Exercise task: Starting at the first line of the data below, retype every line up to and including the one containing "patch('garden_mulch', p[0]-.2, p[1]-.1, .9, .8, 'earth', .03, 3)".
-- begin Raw data --
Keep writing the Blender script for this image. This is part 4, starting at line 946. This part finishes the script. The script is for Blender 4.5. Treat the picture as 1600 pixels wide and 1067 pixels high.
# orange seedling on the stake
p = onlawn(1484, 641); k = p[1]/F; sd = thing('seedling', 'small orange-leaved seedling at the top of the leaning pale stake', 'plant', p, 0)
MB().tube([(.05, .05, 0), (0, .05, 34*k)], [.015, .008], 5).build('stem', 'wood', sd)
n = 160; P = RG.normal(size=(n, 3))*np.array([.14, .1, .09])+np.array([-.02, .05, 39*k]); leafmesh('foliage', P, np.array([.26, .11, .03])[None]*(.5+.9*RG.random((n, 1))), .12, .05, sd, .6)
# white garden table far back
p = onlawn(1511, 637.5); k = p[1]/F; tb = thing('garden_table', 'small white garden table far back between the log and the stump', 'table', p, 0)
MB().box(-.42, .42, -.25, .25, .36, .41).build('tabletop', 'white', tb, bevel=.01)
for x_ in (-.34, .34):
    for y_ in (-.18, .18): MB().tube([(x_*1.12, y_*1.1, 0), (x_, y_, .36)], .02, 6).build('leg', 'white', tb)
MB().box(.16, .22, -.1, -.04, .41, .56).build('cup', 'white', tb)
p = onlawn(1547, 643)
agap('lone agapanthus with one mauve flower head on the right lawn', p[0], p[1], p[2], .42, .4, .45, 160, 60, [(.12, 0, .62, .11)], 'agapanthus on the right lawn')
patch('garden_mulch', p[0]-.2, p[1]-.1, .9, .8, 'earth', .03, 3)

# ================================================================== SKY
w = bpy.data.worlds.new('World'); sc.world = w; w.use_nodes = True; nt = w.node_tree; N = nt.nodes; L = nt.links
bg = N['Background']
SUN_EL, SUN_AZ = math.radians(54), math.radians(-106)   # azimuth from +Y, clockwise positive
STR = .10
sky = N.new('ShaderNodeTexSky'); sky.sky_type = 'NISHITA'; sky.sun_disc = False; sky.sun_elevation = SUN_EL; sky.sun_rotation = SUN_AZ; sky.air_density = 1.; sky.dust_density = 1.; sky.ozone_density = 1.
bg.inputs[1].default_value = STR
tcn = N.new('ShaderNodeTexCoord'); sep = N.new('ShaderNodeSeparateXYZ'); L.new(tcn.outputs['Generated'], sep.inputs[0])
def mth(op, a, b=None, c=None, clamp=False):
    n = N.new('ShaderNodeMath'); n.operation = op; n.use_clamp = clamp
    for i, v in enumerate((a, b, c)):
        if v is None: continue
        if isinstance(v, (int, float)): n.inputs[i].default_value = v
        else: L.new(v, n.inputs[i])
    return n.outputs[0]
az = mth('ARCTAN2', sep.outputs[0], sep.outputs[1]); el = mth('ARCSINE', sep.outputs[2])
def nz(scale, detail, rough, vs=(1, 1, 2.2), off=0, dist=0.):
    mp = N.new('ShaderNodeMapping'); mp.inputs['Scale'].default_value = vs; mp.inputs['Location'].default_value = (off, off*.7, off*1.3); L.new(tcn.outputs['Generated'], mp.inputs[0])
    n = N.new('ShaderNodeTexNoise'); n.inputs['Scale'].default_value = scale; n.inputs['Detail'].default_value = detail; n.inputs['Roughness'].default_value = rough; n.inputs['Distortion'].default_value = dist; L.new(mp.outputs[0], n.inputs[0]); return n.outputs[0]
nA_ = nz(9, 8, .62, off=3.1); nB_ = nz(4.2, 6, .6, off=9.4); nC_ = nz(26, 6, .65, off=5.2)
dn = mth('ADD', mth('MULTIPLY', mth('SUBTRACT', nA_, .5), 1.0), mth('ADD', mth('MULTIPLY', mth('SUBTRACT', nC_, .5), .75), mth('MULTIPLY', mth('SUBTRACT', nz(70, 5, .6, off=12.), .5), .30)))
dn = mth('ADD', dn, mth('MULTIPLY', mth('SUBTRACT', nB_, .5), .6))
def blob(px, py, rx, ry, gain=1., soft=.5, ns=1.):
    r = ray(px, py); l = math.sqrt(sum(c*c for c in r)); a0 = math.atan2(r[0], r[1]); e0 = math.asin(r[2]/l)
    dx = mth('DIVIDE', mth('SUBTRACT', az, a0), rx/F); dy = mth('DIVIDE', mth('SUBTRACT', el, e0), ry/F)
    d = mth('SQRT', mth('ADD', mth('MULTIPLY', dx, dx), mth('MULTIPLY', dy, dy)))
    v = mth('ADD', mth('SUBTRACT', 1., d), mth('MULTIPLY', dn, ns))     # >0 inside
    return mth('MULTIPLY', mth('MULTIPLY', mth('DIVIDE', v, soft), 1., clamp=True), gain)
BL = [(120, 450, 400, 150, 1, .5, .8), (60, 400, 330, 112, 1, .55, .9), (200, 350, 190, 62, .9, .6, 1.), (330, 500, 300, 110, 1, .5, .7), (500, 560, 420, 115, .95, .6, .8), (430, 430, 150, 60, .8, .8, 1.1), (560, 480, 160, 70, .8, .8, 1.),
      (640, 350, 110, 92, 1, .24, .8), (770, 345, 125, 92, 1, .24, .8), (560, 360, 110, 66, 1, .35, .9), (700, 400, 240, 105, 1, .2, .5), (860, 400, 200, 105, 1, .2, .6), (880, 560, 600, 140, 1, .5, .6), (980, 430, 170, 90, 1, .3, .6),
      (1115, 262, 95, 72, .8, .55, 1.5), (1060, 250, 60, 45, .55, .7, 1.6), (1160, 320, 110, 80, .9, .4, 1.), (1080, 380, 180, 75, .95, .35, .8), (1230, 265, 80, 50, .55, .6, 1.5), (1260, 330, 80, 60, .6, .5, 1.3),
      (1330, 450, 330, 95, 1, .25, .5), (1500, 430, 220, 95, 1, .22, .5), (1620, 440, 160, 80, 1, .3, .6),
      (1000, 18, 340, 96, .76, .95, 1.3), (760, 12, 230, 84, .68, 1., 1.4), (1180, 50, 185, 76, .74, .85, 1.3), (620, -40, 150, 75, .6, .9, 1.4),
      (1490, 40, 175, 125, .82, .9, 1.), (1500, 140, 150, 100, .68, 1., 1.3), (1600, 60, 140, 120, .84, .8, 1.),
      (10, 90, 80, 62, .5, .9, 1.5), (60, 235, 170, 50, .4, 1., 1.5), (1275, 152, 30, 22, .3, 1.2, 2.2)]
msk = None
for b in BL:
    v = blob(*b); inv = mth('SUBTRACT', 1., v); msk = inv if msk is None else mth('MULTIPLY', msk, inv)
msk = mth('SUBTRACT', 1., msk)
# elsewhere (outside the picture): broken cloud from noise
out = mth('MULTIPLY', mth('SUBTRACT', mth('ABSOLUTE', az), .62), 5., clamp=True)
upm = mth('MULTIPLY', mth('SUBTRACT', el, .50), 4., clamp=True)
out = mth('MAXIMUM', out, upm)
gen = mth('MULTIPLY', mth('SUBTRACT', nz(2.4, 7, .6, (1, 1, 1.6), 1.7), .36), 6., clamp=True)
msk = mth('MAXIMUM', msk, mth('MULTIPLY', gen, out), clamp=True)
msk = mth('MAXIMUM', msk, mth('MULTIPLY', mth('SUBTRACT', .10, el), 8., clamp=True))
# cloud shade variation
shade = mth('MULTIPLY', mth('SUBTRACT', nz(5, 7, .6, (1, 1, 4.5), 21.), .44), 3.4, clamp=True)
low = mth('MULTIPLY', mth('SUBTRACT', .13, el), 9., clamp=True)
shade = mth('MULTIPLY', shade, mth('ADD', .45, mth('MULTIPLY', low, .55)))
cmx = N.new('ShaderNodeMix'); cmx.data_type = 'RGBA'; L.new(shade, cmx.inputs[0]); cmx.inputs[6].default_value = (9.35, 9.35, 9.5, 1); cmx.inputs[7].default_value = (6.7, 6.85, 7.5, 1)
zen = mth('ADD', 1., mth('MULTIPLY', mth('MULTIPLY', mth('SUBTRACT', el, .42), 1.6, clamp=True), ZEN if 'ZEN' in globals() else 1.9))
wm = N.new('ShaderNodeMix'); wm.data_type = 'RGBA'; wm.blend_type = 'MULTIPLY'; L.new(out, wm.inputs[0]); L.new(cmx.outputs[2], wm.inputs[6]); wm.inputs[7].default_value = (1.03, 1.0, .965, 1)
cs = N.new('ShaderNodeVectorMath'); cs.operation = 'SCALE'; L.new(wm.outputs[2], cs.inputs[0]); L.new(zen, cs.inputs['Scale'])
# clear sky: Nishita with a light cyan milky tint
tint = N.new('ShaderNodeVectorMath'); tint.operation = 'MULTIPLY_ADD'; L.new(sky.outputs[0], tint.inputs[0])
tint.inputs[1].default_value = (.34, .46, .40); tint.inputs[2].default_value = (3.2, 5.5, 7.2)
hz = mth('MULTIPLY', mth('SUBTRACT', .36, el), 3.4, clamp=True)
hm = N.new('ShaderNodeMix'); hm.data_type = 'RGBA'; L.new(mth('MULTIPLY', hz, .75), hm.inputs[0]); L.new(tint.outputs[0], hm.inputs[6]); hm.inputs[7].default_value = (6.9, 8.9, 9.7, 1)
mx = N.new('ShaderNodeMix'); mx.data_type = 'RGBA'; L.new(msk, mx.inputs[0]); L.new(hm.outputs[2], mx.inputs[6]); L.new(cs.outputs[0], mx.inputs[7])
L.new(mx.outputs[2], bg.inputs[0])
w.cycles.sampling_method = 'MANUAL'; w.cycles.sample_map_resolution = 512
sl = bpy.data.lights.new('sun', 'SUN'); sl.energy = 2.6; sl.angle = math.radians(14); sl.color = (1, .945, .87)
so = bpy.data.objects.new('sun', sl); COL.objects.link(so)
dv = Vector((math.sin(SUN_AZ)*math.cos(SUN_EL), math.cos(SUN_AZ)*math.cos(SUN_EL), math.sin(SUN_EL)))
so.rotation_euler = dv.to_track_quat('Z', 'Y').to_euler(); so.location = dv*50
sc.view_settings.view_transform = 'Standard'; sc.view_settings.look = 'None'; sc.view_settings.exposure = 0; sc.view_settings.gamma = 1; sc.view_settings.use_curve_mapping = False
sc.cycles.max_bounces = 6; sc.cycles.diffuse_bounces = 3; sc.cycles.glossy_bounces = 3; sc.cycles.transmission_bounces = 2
-- end Raw data --
Output of the exercise:
Keep writing the Blender script for this image. This is part 4, starting at line 946. This part finishes the script. The script is for Blender 4.5. Treat the picture as 1600 pixels wide and 1067 pixels high.
# orange seedling on the stake
p = onlawn(1484, 641); k = p[1]/F; sd = thing('seedling', 'small orange-leaved seedling at the top of the leaning pale stake', 'plant', p, 0)
MB().tube([(.05, .05, 0), (0, .05, 34*k)], [.015, .008], 5).build('stem', 'wood', sd)
n = 160; P = RG.normal(size=(n, 3))*np.array([.14, .1, .09])+np.array([-.02, .05, 39*k]); leafmesh('foliage', P, np.array([.26, .11, .03])[None]*(.5+.9*RG.random((n, 1))), .12, .05, sd, .6)
# white garden table far back
p = onlawn(1511, 637.5); k = p[1]/F; tb = thing('garden_table', 'small white garden table far back between the log and the stump', 'table', p, 0)
MB().box(-.42, .42, -.25, .25, .36, .41).build('tabletop', 'white', tb, bevel=.01)
for x_ in (-.34, .34):
    for y_ in (-.18, .18): MB().tube([(x_*1.12, y_*1.1, 0), (x_, y_, .36)], .02, 6).build('leg', 'white', tb)
MB().box(.16, .22, -.1, -.04, .41, .56).build('cup', 'white', tb)
p = onlawn(1547, 643)
agap('lone agapanthus with one mauve flower head on the right lawn', p[0], p[1], p[2], .42, .4, .45, 160, 60, [(.12, 0, .62, .11)], 'agapanthus on the right lawn')
patch('garden_mulch', p[0]-.2, p[1]-.1, .9, .8, 'earth', .03, 3)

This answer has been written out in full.